Friday, August 26, 2011

Don't Look Behind the Dryer

Luke and I sometimes feel like we live in the Money Pit house, except instead of being a big, glorious estate, it is a small, kinda crappy townhouse. You wouldn't think we would have that many problems, seeing as it was only build like 10 years ago. I am pretty sure I have t-shirts older than that (all of which have required far less maintenance), and I know in terms of buildings, that's really not that old.
Which is why anytime anything goes wrong, I throw an unholy fit, complete with foot stomping, hair pulling and smoke streaming out of my ears. It's just how I roll.
My husband is a firm believer in the philosophy of "throw money at it until it goes away," whereas I prescribe to the school of thought of "no way dude, that takes money out of the shoe fund." So we are do-it-yourselfers. Sort of. Usually we are "do-the-best-you-can-until-you-screw-up-and-then-call-Dad"ers.
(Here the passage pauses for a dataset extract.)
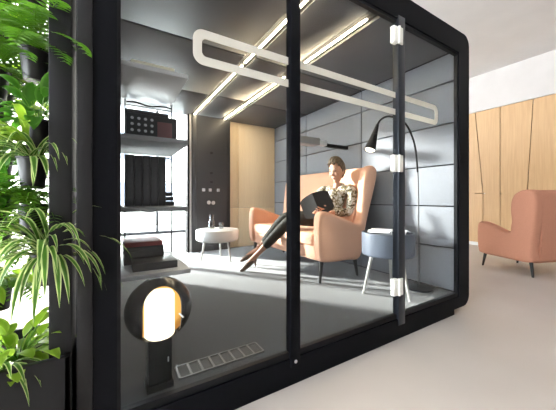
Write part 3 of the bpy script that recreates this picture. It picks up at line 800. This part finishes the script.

So when the dryer stopped, um, drying, I immediately go into panic mode while Luke starts flipping through sales ads.
"This one is nice. And it's red."
Upon realizing how much washer/dryer combos actually cost, Luke quickly changes his tune.
Which is how I got stuck behind the dryer.
Not stuck like, "oh, this is slightly uncomfortable. I don't care for it."
Stuck like, "Call the reinforcements. And order pizza. We are going to be here for a while." I felt like a Chilean miner back there, all covered in lint and dog hair and for some strange reason, Monopoly money.
But I came out of it $1.26 richer ($152.26 richer, if you count the Monopoly money). I guess that is a win.